Reid Duhlberger, vice president of the Youngstown Warren Chamber of Commerce, says a 65 percent corporate franchise tax credit has been offered to Penn Plastics, a Pittsburgh manufacturer that is considering relocating to Austintown or Wheeling, W.Va.

1979: New Castle City Council President Eugene DeCaprio says the city’s pension funds are in shaky financial condition.

A former Pennsylvania state construction inspector is indicted in Pittsburgh for allegedly accepting $1,000 in illegal gifts and seeking a $4,500 kickback from the Joseph Bucheit & Sons Co. of Youngstown, prime contractor on a $21 million bridge.

The American Heart Association’s Mahoning Branch opens its drive with a kickoff ceremony featuring Bill Narduzzi and the Youngstown State University football team at Southern Park Mall.

1969: Boardman Police Chief Donald Hawkins resigns, accusing Trustee Harold Perkins of interfering in police department affairs.

Youngstown Public Schools will have $766,711 less general income in 1969 to educate its 27,000 children. That’s due to a defeat of a 12-mill operating levy in November.

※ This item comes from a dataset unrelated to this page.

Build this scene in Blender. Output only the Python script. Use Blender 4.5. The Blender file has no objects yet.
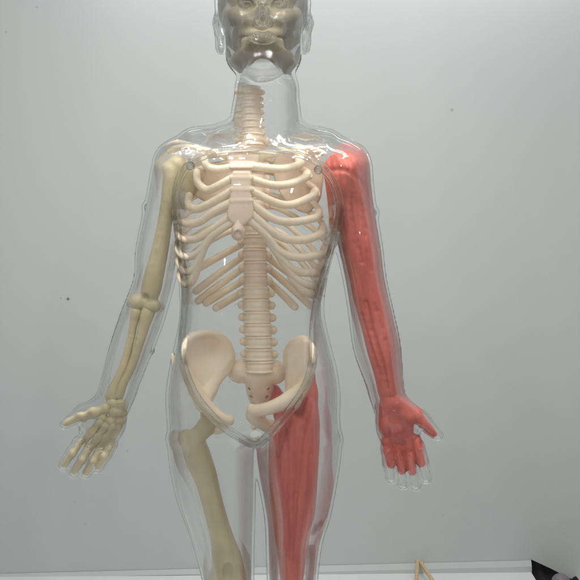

Boardman High School’s speech team wins the sweepstakes trophy at the Kent Roosevelt High School individual events tournament.

1944: Mahoning County’s scrap paper drive gets underway, and students at Youngstown Covington School already have collected more than a ton.

Ralph Sheely, alias Richard Howard, 22 W. Wood St., a two-time probationer under the jurisdiction of Probation Officer George Hadnett, confesses to furnishing saws used by two army deserters in an escape attempt at Mahoning County Jail.

Walter Mitchell, finance director under former Mayor William Spagnola, was slated for a tax consultant’s job under Mayor Ralph O’Neill, but he turns it down.